Why You Must Learn to Lead

Top Leadership Characteristics, Top Leadership Qualities

Why is it that a promising startup chalked full of advantages (funding, people and product) fails to transition from an early-stage to self-sustaining company? How is it that an organization can go from losing money one year to record profitability the next year? Why can some high-ranking VPs never seem to get anything done, while lower-level managers possess substantial power and influence? It comes down to one word: leadership. One’s leadership ability will ultimately determine their level of effectiveness with and impact on both organizations and people.

The higher a person’s leadership ability, the higher their effectiveness. The lower their leadership ability, the lower their effectiveness. You see, organizations and people cannot grow beyond the ability of their leader. For example, on a scale of one to ten, if a leader rates a five, their effectiveness cannot be greater than four. If a leader rates a nine, their effectiveness cannot be greater than eight. The net result is that leadership ability either limits potential or creates opportunities for unleashing and realizing it.

No matter how effective you are personally, there is a limit to how much you can accomplish by yourself. The higher you want to ascend personally and professionally, the more you need leadership. Whatever you want to accomplish is only limited by your ability to successfully influence and lead others. If you want to increase your effectiveness and impact on organizations and people, you must learn to lead. The greater the impact you want to make, the greater your influence needs to be; i.e., you must have the ability to create and sustain positive change.

Leadership ability and success dedication also have a multiplying effect. For example, leadership ability at three and success dedication at seven create a specific level of effectiveness. However, leadership ability at seven and success dedication at nine create a much greater level of effectiveness. In the end, leadership ability is always the ceiling for personal and professional effectiveness. Leaders with high ceilings bring great promise. Leaders with low ceilings limit potential. This is why in times of trouble, companies look for new leadership.

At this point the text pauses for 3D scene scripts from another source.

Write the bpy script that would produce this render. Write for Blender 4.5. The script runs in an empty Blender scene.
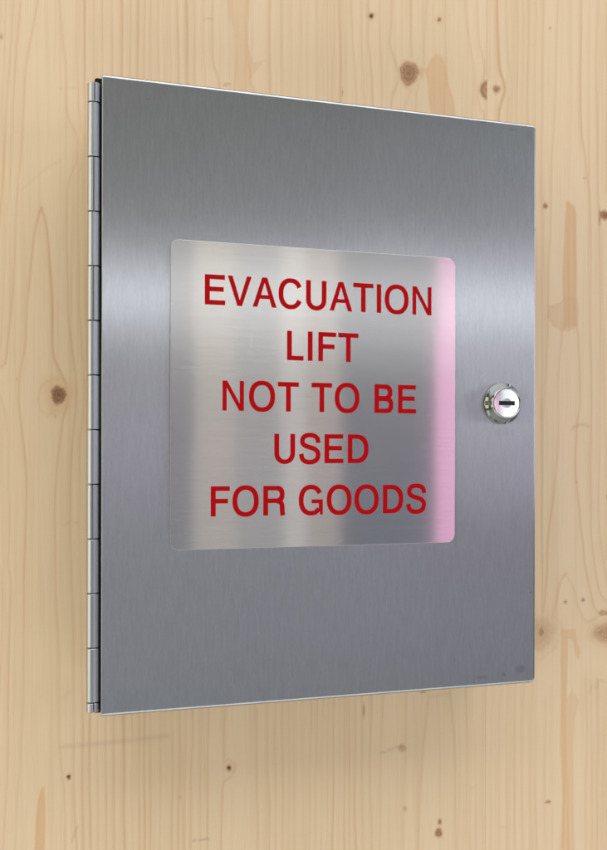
import bpy, bmesh, math, random
import numpy as np
from mathutils import Vector
from mathutils.geometry import tessellate_polygon

S = bpy.context.scene
COL = S.collection
MM = 0.001
ZB = 1.20            # height of the cabinet's lower edge above the floor
D = 0.080            # distance of the door face from the wall
EYE = Vector((-0.03746, -(D + 0.57126), ZB + 0.16459))
YAW, ROLL, FPX, CY = 0.28639, 0.002038, 900.0, 452.72

# ------------------------------------------------------------------ camera
cd = bpy.data.cameras.new('camera'); cam = bpy.data.objects.new('camera', cd); COL.objects.link(cam)
cd.sensor_fit = 'HORIZONTAL'; cd.sensor_width = 36
cd.lens = 36 * FPX / 607
cd.shift_y = (CY - 425) / 607
cd.clip_start = 0.01; cd.clip_end = 100
cam.location = EYE
from mathutils import Matrix
cam.matrix_world = (Matrix.Translation(EYE) @ Matrix.Rotation(-YAW, 4, 'Z') @ Matrix.Rotation(math.pi / 2, 4, 'X')
                    @ Matrix.Rotation(ROLL, 4, 'Z'))
S.camera = cam
S.render.resolution_x = 731; S.render.resolution_y = 1024
S.render.engine = 'CYCLES'

# ------------------------------------------------------------------ world and lamps
S.view_settings.view_transform = 'Standard'; S.view_settings.look = 'None'
S.view_settings.exposure = 0; S.view_settings.gamma = 1
W = bpy.data.worlds.new('World'); S.world = W; W.use_nodes = True
bg = W.node_tree.nodes['Background']
bg.inputs['Color'].default_value = (0.88, 0.94, 1.0, 1); bg.inputs['Strength'].default_value = 0.14

def area(name, x0, x1, z0, z1, dist, rad, col):
    """upright rectangular lamp facing the wall; x, z measured from the eye point, dist from the door face"""
    l = bpy.data.lights.new(name, 'AREA'); l.shape = 'RECTANGLE'
    l.size = x1 - x0; l.size_y = z1 - z0
    l.energy = math.pi * l.size * l.size_y * rad; l.color = col
    o = bpy.data.objects.new(name, l); COL.objects.link(o)
    o.location = (EYE.x + (x0 + x1) / 2, -D - dist, EYE.z + (z0 + z1) / 2)
    o.rotation_euler = (math.pi / 2, 0, 0)      # emits towards +Y
    return o

def area_at(name, loc, sx, sy, rad, col, target=(0.15, -0.03, 1.4)):
    l = bpy.data.lights.new(name, 'AREA'); l.shape = 'RECTANGLE'; l.size = sx; l.size_y = sy
    l.energy = math.pi * sx * sy * rad; l.color = col
    o = bpy.data.objects.new(name, l); COL.objects.link(o); o.location = loc
    o.rotation_euler = (Vector(target) - Vector(loc)).to_track_quat('-Z', 'Y').to_euler()
    return o

area('strip_light', -0.9, 3.2, 0.575, 0.70, 3.0, 4.1, (0.97, 0.98, 1.0))
area('window_light', 1.985, 3.3, 0.08, 0.55, 3.05, 1.15, (0.92, 0.96, 1.0))
area('pink_light', 1.685, 1.985, -1.0, 1.0, 3.1, 1.12, (1.0, 0.42, 0.72))
for x0, x1, rad, col in ((0.38, 0.61, 0.11, (1.0, 0.86, 0.72)), (0.62, 0.80, 0.46, (1.0, 0.86, 0.66)), (0.80, 1.00, 0.29, (1.0, 0.92, 0.78)),
                         (1.00, 1.11, 0.58, (1.0, 0.92, 0.80)), (1.11, 1.27, 0.37, (1.0, 0.80, 0.60))):
    area('facing_wall_light', x0, x1, -1.6, 1.7, 3.15, rad, col)
area('floor_light', -2.5, 4.5, -0.28, 0.26, 3.4, 0.27, (0.84, 0.76, 1.0))
area('floor_light', -2.5, 4.5, -1.35, -0.285, 3.4, 0.19, (0.66, 0.80, 1.0))
area_at('overhead_light', (0.0, -1.35, 3.7), 4.4, 2.2, 2.7, (1.0, 0.965, 0.90))
area_at('floor_bounce_fill', (-0.1, -0.95, 0.0), 4.6, 1.4, 1.32, (1.0, 0.95, 0.84))  # added fill lamp from below, lightens the shade under the box
area_at('added_side_light', (3.6, -1.1, 2.0), 1.4, 1.8, 2.9, (0.90, 0.94, 1.0))  # added cool lamp, lights the wood from the right
area_at('warm_side_light', (-2.9, -1.0, 1.7), 2.6, 3.2, 2.0, (1.0, 0.90, 0.62))

# ------------------------------------------------------------------ helpers
def tag(o, label=None, cat=None, group=None, kind=None):
    if label: o['label'] = label
    if cat: o['category'] = cat
    if group: o['group'] = group
    if kind: o['kind'] = kind
    return o

def link(name, me, mat=None, parent=None, smooth=False):
    o = bpy.data.objects.new(name, me); COL.objects.link(o)
    if mat: me.materials.append(mat)
    if parent: o.parent = parent
    if smooth:
        me.polygons.foreach_set('use_smooth', [True] * len(me.polygons))
    return o

def from_bm(name, bm, mat, parent=None, smooth=False, sharp=None):
    bmesh.ops.recalc_face_normals(bm, faces=bm.faces)
    me = bpy.data.meshes.new(name); bm.to_mesh(me); bm.free()
    if smooth and sharp:
        me.polygons.foreach_set('use_smooth', [True] * len(me.polygons))
        me.set_sharp_from_angle(angle=math.radians(sharp))
    return link(name, me, mat, parent, smooth)

def arc(cx, cz, r, a0, a1, n):
    return [(cx + r * math.cos(math.radians(a0 + (a1 - a0) * i / n)), cz + r * math.sin(math.radians(a0 + (a1 - a0) * i / n)))
            for i in range(n + 1)]

def rrect(x0, x1, z0, z1, rs, n=8):
    """rounded rectangle, radii (bottom left, bottom right, top right, top left), counter-clockwise"""
    bl, br, tr, tl = rs
    return (arc(x0 + bl, z0 + bl, bl, 180, 270, n) + arc(x1 - br, z0 + br, br, 270, 360, n)
            + arc(x1 - tr, z1 - tr, tr, 0, 90, n) + arc(x0 + tl, z1 - tl, tl, 90, 180, n))

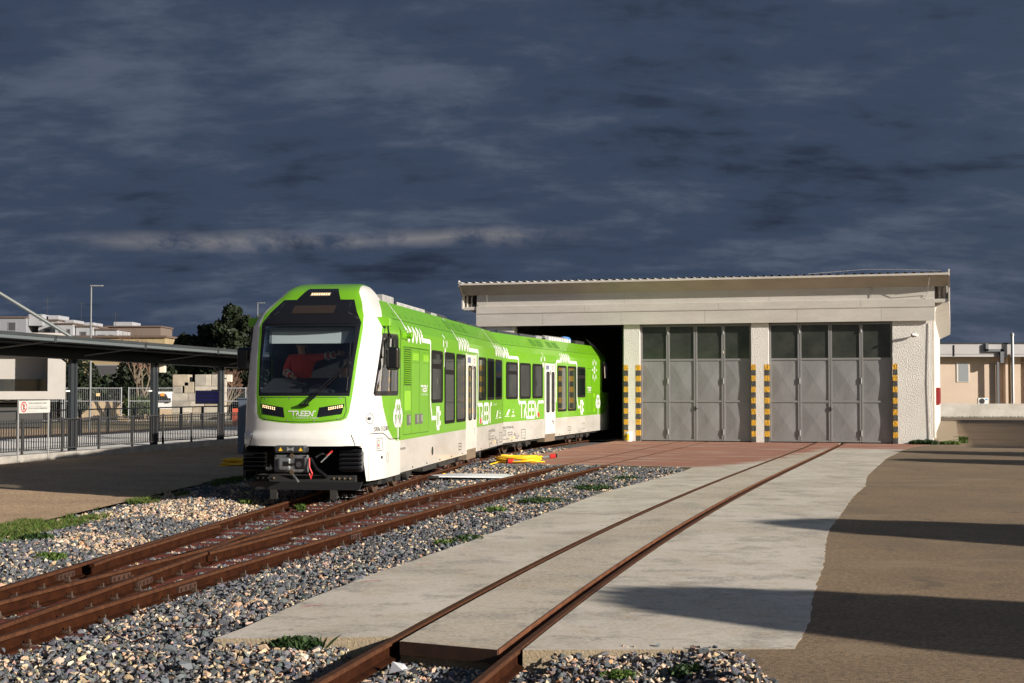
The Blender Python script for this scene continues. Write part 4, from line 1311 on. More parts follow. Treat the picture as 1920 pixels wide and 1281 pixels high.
# wiper: arm, second arm and blade
wb = MB()
wb.cb(npt(.06, 1.635, .05), (.16, .06, .04))
base_a, base_b, joint = npt(.03, 1.635, .06), npt(.09, 1.635, .06), npt(.70, 2.32, .05)
wp = wb.build('wiper', P_black, train, bevel=.01)
w2 = MB(); w2.tube([base_a, joint], .012, 6).tube([base_b, joint + Vector((.02, 0, -.03))], .012, 6).cb(joint, (.07, .04, .06)); w2.build('wiper_arm', P_black, wp)
w3 = MB(); w3.tube([npt(.705, 2.68, .015), npt(.715, 2.32, .03), npt(.71, 1.87, .015)], .012, 6).bar(npt(.715, 2.45, .03), npt(.72, 2.1, .03), .03, .03); w3.build('wiper_blade', P_black, wp)
# cab-side prints and seams on the nose flank
def flank(u, z, off=.004):
    h = level(z)[:len(HALF)]
    v = float(np.interp(u, h[::-1, 1], h[::-1, 0]))
    du = .02; v2 = float(np.interp(u + du, h[::-1, 1], h[::-1, 0])); t = Vector((v2 - v, du)).normalized()
    return (v + t.y * off, u - t.x * off, z)
def fdeco(polys, name, mat, off=.004):
    b = MB()
    for vs, fs in polys:
        b.add([flank(p[0], p[1], off) for p in vs], fs)
    return b.build(name, mat, train)
vs, fs = text2d('SRBe 312.001', .115); mx = max(p[0] for p in vs)
fdeco([([(-1.67 + p[0] * .80 / mx, 1.205 + p[1]) for p in vs], fs)], 'running_number', P_print)
gr = [(-1.85 + .06 * k, 1.172) for k in range(10)] + [(-1.20, 1.16), (-1.05, 1.13), (-.85, 1.07), (-.72, 1.05), (-.35, 1.045), (.0, 1.045)]
fdeco([ribbon(gr, .014)], 'skirt_seam', P_seam)
fdeco([ribbon(arc(-1.80, 1.42, .11, .085, 0, 352, 20), .010), ([(-1.88, 1.395), (-1.79, 1.395), (-1.79, 1.445), (-1.88, 1.445)], [(0, 1, 2, 3)]), ([(-1.78, 1.412), (-1.74, 1.42), (-1.78, 1.428)], [(0, 1, 2)])], 'round_badge', P_print)
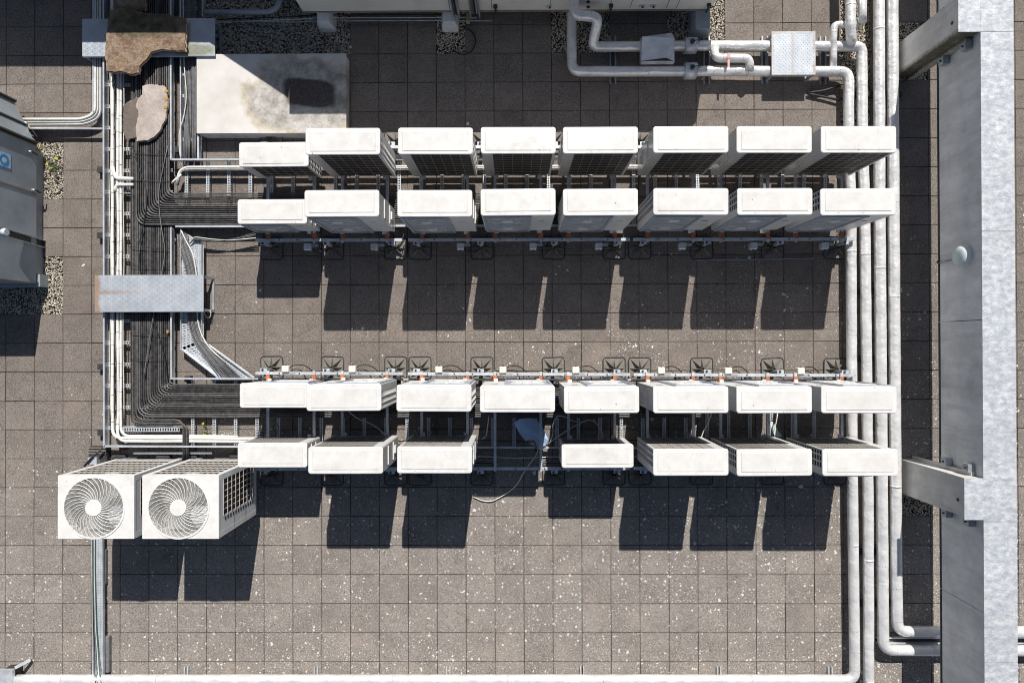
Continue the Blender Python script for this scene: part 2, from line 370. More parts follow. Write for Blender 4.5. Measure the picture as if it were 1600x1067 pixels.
# ---------------------------------------------------------------- mesh builder
class MB:
    def __init__(s): s.v = []; s.f = []; s.sm = []
    def add(s, vs, fs, smooth=False):
        b = len(s.v); s.v += [tuple(q) for q in vs]
        for f in fs: s.f.append(tuple(b+i for i in f)); s.sm.append(smooth)
        return s
    def box(s, x0, x1, y0, y1, z0, z1, rot=None):
        vs = [Vector((x, y, z)) for z in (z0, z1) for x, y in ((x0, y0), (x1, y0), (x1, y1), (x0, y1))]
        if rot: vs = [rot @ q for q in vs]
        return s.add(vs, [(3, 2, 1, 0), (4, 5, 6, 7), (0, 1, 5, 4), (1, 2, 6, 5), (2, 3, 7, 6), (3, 0, 4, 7)])
    def cbox(s, x0, x1, y0, y1, z0, z1, c):
        """box with chamfered top edge and vertical edges"""
        return s.layers(x0, x1, y0, y1, [(z0, 0), (z1-c, 0), (z1, c)], c, 1)
    def rrect(s, x0, x1, y0, y1, r, n):
        pts = []
        for cx, cy, a0 in ((x1-r, y1-r, 0), (x0+r, y1-r, 90), (x0+r, y0+r, 180), (x1-r, y0+r, 270)):
            for i in range(n+1):
                a = R(a0+90*i/n); pts.append((cx+r*math.cos(a), cy+r*math.sin(a)))
        return pts
    def layers(s, x0, x1, y0, y1, lay, r, n=3, smooth=False):
        rings = []
        for z, ins in lay:
            rr = max(r-ins*.6, r*.35)
            rings.append([(x, y, z) for x, y in s.rrect(x0+ins, x1-ins, y0+ins, y1-ins, rr, n)])
        k = len(rings[0]); vs = [q for g in rings for q in g]; fs = []
        for a in range(len(rings)-1):
            for i in range(k):
                j = (i+1) % k; fs.append((a*k+i, a*k+j, (a+1)*k+j, (a+1)*k+i))
        fs.append(tuple(range(k))[::-1]); fs.append(tuple((len(rings)-1)*k+i for i in range(k)))
        return s.add(vs, fs, smooth)
    def prism(s, pts, z0, z1, jitter=0.):
        """pts: list of (x,y), either winding"""
        ar = sum(pts[i][0]*pts[(i+1) % len(pts)][1]-pts[(i+1) % len(pts)][0]*pts[i][1] for i in range(len(pts)))
        if ar < 0: pts = pts[::-1]
        k = len(pts)
        vs = [(x+random.uniform(-jitter, jitter), y+random.uniform(-jitter, jitter), z0) for x, y in pts]+[(x, y, z1) for x, y in pts]
        fs = [tuple(range(k))[::-1], tuple(range(k, 2*k))]+[(i, (i+1) % k, k+(i+1) % k, k+i) for i in range(k)]
        return s.add(vs, fs)
    def beam(s, a, b, wd, ht, up=Vector((0, 0, 1))):
        a = Vector(a); b = Vector(b); d = (b-a).normalized()
        x = d.cross(up)
        if x.length < 1e-4: x = d.cross(Vector((0, 1, 0)))
        x.normalize(); y = x.cross(d).normalized()
        vs = [p+x*i*wd/2+y*j*ht/2 for p in (a, b) for i, j in ((-1, -1), (1, -1), (1, 1), (-1, 1))]
        return s.add(vs, [(0, 1, 2, 3), (7, 6, 5, 4), (4, 5, 1, 0), (5, 6, 2, 1), (6, 7, 3, 2), (7, 4, 0, 3)])
    def tube(s, pts, r, n=8, caps=True, wob=0.):
        pts = [Vector(p) for p in pts]; k = len(pts); rings = []; nrm = None
        for i, p in enumerate(pts):
            d = ((pts[min(i+1, k-1)]-p).normalized()+(p-pts[max(i-1, 0)]).normalized())
            if d.length < 1e-6: d = pts[min(i+1, k-1)]-pts[max(i-1, 0)]
            d.normalize()
            if nrm is None:
                nrm = d.cross(Vector((0, 0, 1)))
                if nrm.length < .1: nrm = d.cross(Vector((1, 0, 0)))
            nrm = (nrm-d*nrm.dot(d)).normalized(); bn = d.cross(nrm)
            rr = (r[i] if isinstance(r, (list, tuple)) else r)*(1+random.uniform(-wob, wob))
            rings += [p+(nrm*math.cos(2*math.pi*j/n)+bn*math.sin(2*math.pi*j/n))*rr for j in range(n)]
        fs = [(i*n+j, i*n+(j+1) % n, (i+1)*n+(j+1) % n, (i+1)*n+j) for i in range(k-1) for j in range(n)]
        b = len(s.v); s.add(rings, fs, True)
        if caps:
            s.f.append(tuple(b+j for j in range(n))[::-1]); s.sm.append(False)
            s.f.append(tuple(b+(k-1)*n+j for j in range(n))); s.sm.append(False)
        return s
    def disc(s, c, r, z0, z1, n=24, r2=None):
        r2 = r if r2 is None else r2
        vs = [(c[0]+rr*math.cos(2*math.pi*j/n), c[1]+rr*math.sin(2*math.pi*j/n), z) for rr, z in ((r, z0), (r2, z1)) for j in range(n)]
        fs = [tuple(range(n))[::-1], tuple(range(n, 2*n))]
        s.add(vs, fs); b = len(s.v)-2*n
        for j in range(n): s.f.append((b+j, b+(j+1) % n, b+n+(j+1) % n, b+n+j)); s.sm.append(True)
        return s
    def ring(s, c, r, t, z0, z1, n=40):
        vs = [(c[0]+rr*math.cos(2*math.pi*j/n), c[1]+rr*math.sin(2*math.pi*j/n), z) for rr, z in ((r-t, z0), (r+t, z0), (r+t, z1), (r-t, z1)) for j in range(n)]
        fs = [(a*n+j, a*n+(j+1) % n, ((a+1) % 4)*n+(j+1) % n, ((a+1) % 4)*n+j) for a in range(4) for j in range(n)]
        return s.add(vs, fs)
    def build(s, name, mat, parent=None, **props):
        me = bpy.data.meshes.new(name); me.from_pydata(s.v, [], s.f)
        me.polygons.foreach_set('use_smooth', s.sm); me.materials.append(M[mat]); me.update()
        o = bpy.data.objects.new(name, me); COL.objects.link(o)
        if parent: o.parent = parent
        for k, v in props.items(): o[k] = v
        return o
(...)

In closing, between 1952-1954, the McDonald brothers sold fifteen franchises, but only opened ten restaurants. Between 1955-1959,their new partner, Ray Kroc, opened 100 McDonalds restaurants. In the next four years, Kroc increased the number to five hundred. While the McDonald brothers were successful at operating their original restaurant, the effectiveness of their expansion efforts was limited by their collective leadership ability. Kroc’s leadership ability, on the other hand, was much higher and far more successful. Lean to lead.